Peace in Colombia


by Arleen Rodríguez Derivet

“Peace in Colombia” by Fidel Castro Ruz.  The title and the author’s name would be enough to turn this into the most widely sought-after and read book these days throughout the world.  Just looking at the excellent presentation of this publication by Editora Política leads one to imagine that its pages are a treasury of the personal opinions of the extraordinary statesman who writes about a complex and dark chapter in our times and region.

What cannot be revealed by a glance at the cover is what this book is in reality: nothing less than a vital half-century slice of contemporary history, narrated by one of its fundamental protagonists, possessing all the charm of a novel, while being absolutely true to facts. 

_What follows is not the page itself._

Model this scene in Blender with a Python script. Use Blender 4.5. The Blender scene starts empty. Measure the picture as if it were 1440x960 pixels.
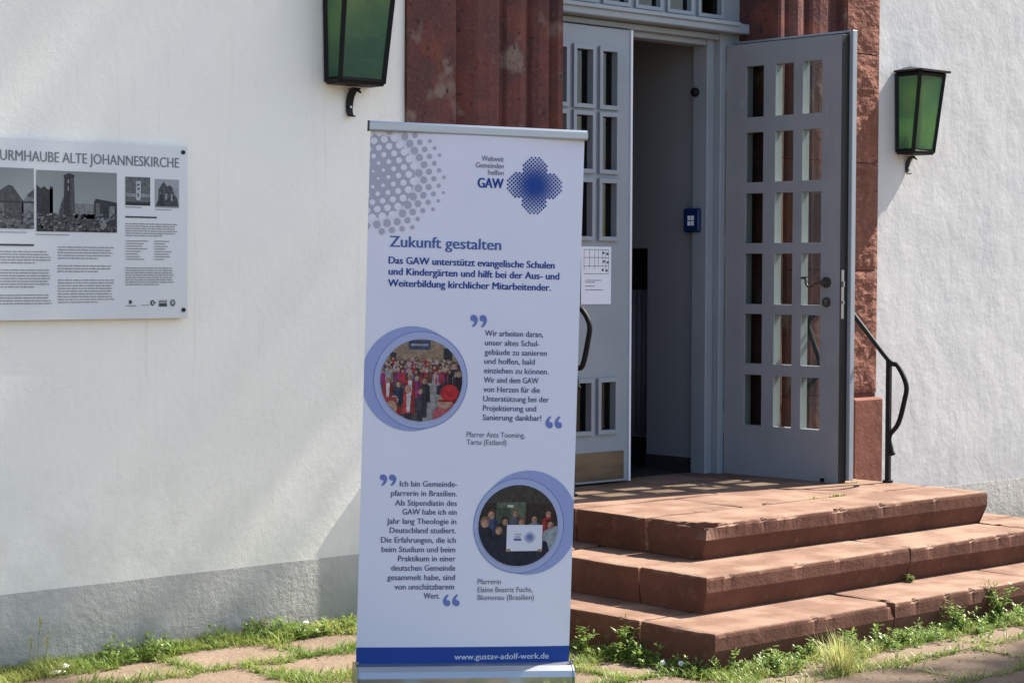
import bpy, bmesh, math, random
from mathutils import Vector, Matrix, noise as mn
random.seed(7)
SC = bpy.context.scene
COL = SC.collection

# ---------------------------------------------------------------- camera
cam_d = bpy.data.cameras.new("camera"); cam = bpy.data.objects.new("camera", cam_d); COL.objects.link(cam)
FW = Vector((0.66846513, 0.74295285, -0.0342845)); RT = Vector((0.74347544, -0.66875135, 0.00398671)); UP = RT.cross(FW)
m = Matrix((RT, UP, -FW)).transposed().to_4x4(); m.translation = Vector((0, -7.26968758, 1.59719721))
cam.matrix_world = m
cam_d.sensor_width = 36; cam_d.lens = 2804.975 / 1440 * 36
cam_d.clip_start = 0.1; cam_d.clip_end = 1000
SC.camera = cam
# ---------------------------------------------------------------- light
SUN = Vector((1, -0.14, 1.07)).normalized()
w = bpy.data.worlds.new("World"); SC.world = w; w.use_nodes = True
nt = w.node_tree; bg = nt.nodes["Background"]
sky = nt.nodes.new("ShaderNodeTexSky"); sky.sky_type = 'NISHITA'; sky.sun_disc = False
sky.sun_elevation = math.asin(SUN.z); sky.sun_rotation = math.atan2(SUN.x, SUN.y)
sky.air_density = 1.0; sky.dust_density = 1.5; sky.ozone_density = 1.2
nt.links.new(sky.outputs[0], bg.inputs[0]); bg.inputs[1].default_value = 0.085
sd = bpy.data.lights.new("sun", 'SUN'); sd.energy = 4.4; sd.angle = math.radians(0.5); sd.color = (1, .94, .85)
sun = bpy.data.objects.new("sun", sd); COL.objects.link(sun)
sun.rotation_euler = SUN.to_track_quat('Z', 'Y').to_euler(); sun.location = (12, -6, 12)
SC.view_settings.view_transform = 'Standard'; SC.view_settings.look = 'None'
SC.view_settings.exposure = 1.8; SC.view_settings.gamma = 1

CX = 7.6257       # middle of the doorway along the wall

# ---------------------------------------------------------------- materials
def mat(name, color=(.5, .5, .5), rough=.7, metal=0, spec=.3, noise=None, bump=None, var=0.0, extra=None, coat=0):
    M = bpy.data.materials.new(name); M.use_nodes = True
    t = M.node_tree; b = t.nodes["Principled BSDF"]
    b.inputs['Base Color'].default_value = (*color, 1); b.inputs['Roughness'].default_value = rough
    b.inputs['Metallic'].default_value = metal; b.inputs['Specular IOR Level'].default_value = spec
    if coat: b.inputs['Coat Weight'].default_value = coat
    geo = t.nodes.new("ShaderNodeNewGeometry")
    pos = geo.outputs['Position']
    if noise:   # list of (scale, lowcolor, lo, hi) layered mixes
        prev = None
        for (sc, col, lo, hi, det) in noise:
            n = t.nodes.new("ShaderNodeTexNoise"); n.inputs['Scale'].default_value = 1; n.inputs['Detail'].default_value = det
            vm = t.nodes.new("ShaderNodeVectorMath"); vm.operation = 'MULTIPLY'
            vm.inputs[1].default_value = sc if isinstance(sc, tuple) else (sc, sc, sc)
            t.links.new(pos, vm.inputs[0]); t.links.new(vm.outputs[0], n.inputs['Vector'])
            r = t.nodes.new("ShaderNodeMapRange"); r.inputs[1].default_value = lo; r.inputs[2].default_value = hi
            t.links.new(n.outputs['Fac'], r.inputs[0])
            mx = t.nodes.new("ShaderNodeMix"); mx.data_type = 'RGBA'
            t.links.new(r.outputs[0], mx.inputs['Factor'])
            if prev is None: mx.inputs['A'].default_value = (*color, 1)
            else: t.links.new(prev, mx.inputs['A'])
            mx.inputs['B'].default_value = (*col, 1)
            prev = mx.outputs['Result']
        t.links.new(prev, b.inputs['Base Color'])
    if var:
        oi = t.nodes.new("ShaderNodeObjectInfo"); r = t.nodes.new("ShaderNodeMapRange")
        r.inputs[3].default_value = 1 - var; r.inputs[4].default_value = 1 + var
        t.links.new(oi.outputs['Random'], r.inputs[0])
        mx = t.nodes.new("ShaderNodeVectorMath"); mx.operation = 'SCALE'
        src = b.inputs['Base Color'].links[0].from_socket if b.inputs['Base Color'].links else None
        if src: t.links.new(src, mx.inputs[0])
        else: mx.inputs[0].default_value = color
        t.links.new(r.outputs[0], mx.inputs['Scale']); t.links.new(mx.outputs[0], b.inputs['Base Color'])
    if bump:    # list of (scale, distance, detail[, 'v'])
        prevn = None
        for bb in bump:
            sc, dist, det = bb[:3]
            vm = t.nodes.new("ShaderNodeVectorMath"); vm.operation = 'MULTIPLY'
            vm.inputs[1].default_value = sc if isinstance(sc, tuple) else (sc, sc, sc)
            t.links.new(pos, vm.inputs[0])
            if len(bb) > 3:
                n = t.nodes.new("ShaderNodeTexVoronoi"); out = n.outputs['Distance']
            else:
                n = t.nodes.new("ShaderNodeTexNoise"); n.inputs['Detail'].default_value = det; out = n.outputs['Fac']
            n.inputs['Scale'].default_value = 1
            t.links.new(vm.outputs[0], n.inputs['Vector'])
            bp = t.nodes.new("ShaderNodeBump"); bp.inputs['Distance'].default_value = dist; bp.inputs['Strength'].default_value = 1
            t.links.new(out, bp.inputs['Height'])
            if prevn: t.links.new(prevn, bp.inputs['Normal'])
            prevn = bp.outputs[0]
        t.links.new(prevn, b.inputs['Normal'])
    return M

def glass_mat(name, tint, gloss=.12, rough=.02):
    M = bpy.data.materials.new(name); M.use_nodes = True; t = M.node_tree
    t.nodes.remove(t.nodes["Principled BSDF"]); out = t.nodes["Material Output"]
    tr = t.nodes.new("ShaderNodeBsdfTransparent"); tr.inputs[0].default_value = (*tint, 1)
    gl = t.nodes.new("ShaderNodeBsdfGlossy"); gl.inputs['Roughness'].default_value = rough
    fr = t.nodes.new("ShaderNodeLayerWeight"); fr.inputs[0].default_value = .5
    pw = t.nodes.new("ShaderNodeMath"); pw.operation = 'POWER'; pw.inputs[1].default_value = 4.5
    t.links.new(fr.outputs['Facing'], pw.inputs[0])
    ad = t.nodes.new("ShaderNodeMath"); ad.operation = 'MULTIPLY_ADD'; ad.inputs[1].default_value = .8; ad.inputs[2].default_value = gloss; ad.use_clamp = True
    t.links.new(pw.outputs[0], ad.inputs[0])
    mx = t.nodes.new("ShaderNodeMixShader"); t.links.new(ad.outputs[0], mx.inputs[0])
    t.links.new(tr.outputs[0], mx.inputs[1]); t.links.new(gl.outputs[0], mx.inputs[2]); t.links.new(mx.outputs[0], out.inputs[0])
    return M

def leaf_mat(name, c1, c2, trans=.35, rough=.45):
    M = bpy.data.materials.new(name); M.use_nodes = True; t = M.node_tree
    b = t.nodes["Principled BSDF"]; out = t.nodes["Material Output"]
    at = t.nodes.new("ShaderNodeAttribute"); at.attribute_name = "tone"
    mx = t.nodes.new("ShaderNodeMix"); mx.data_type = 'RGBA'
    mx.inputs['A'].default_value = (*c1, 1); mx.inputs['B'].default_value = (*c2, 1)
    t.links.new(at.outputs['Fac'], mx.inputs['Factor']); t.links.new(mx.outputs['Result'], b.inputs['Base Color'])
    b.inputs['Roughness'].default_value = rough; b.inputs['Specular IOR Level'].default_value = .3
    tl = t.nodes.new("ShaderNodeBsdfTranslucent"); t.links.new(mx.outputs['Result'], tl.inputs[0])
    ms = t.nodes.new("ShaderNodeMixShader"); ms.inputs[0].default_value = trans
    t.links.new(b.outputs[0], ms.inputs[1]); t.links.new(tl.outputs[0], ms.inputs[2]); t.links.new(ms.outputs[0], out.inputs[0])
    return M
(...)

Here we have, with all the meticulously detailed notes by way of reports and documents, unpublished until today, everything we have ever wanted to know about the internal workings of the negotiations between the various Colombian governments and the leadership of the Cuban Revolution, with or without diplomatic relations, in order to remove the impediments to peace talks, rescue hostages and even to avoid massacres, as the ones that might have taken place as a result of the plan of the Julio César Turbay Ayala government to storm the Dominican Embassy, taken in the first months of 1980 by an M-19 commando group.

The book’s 16 chapters, including introduction and epilogue, contain significant revelations and they document, for the first time, events that were scattered throughout press clippings or which remained in sparsely circulated books, unknown to many.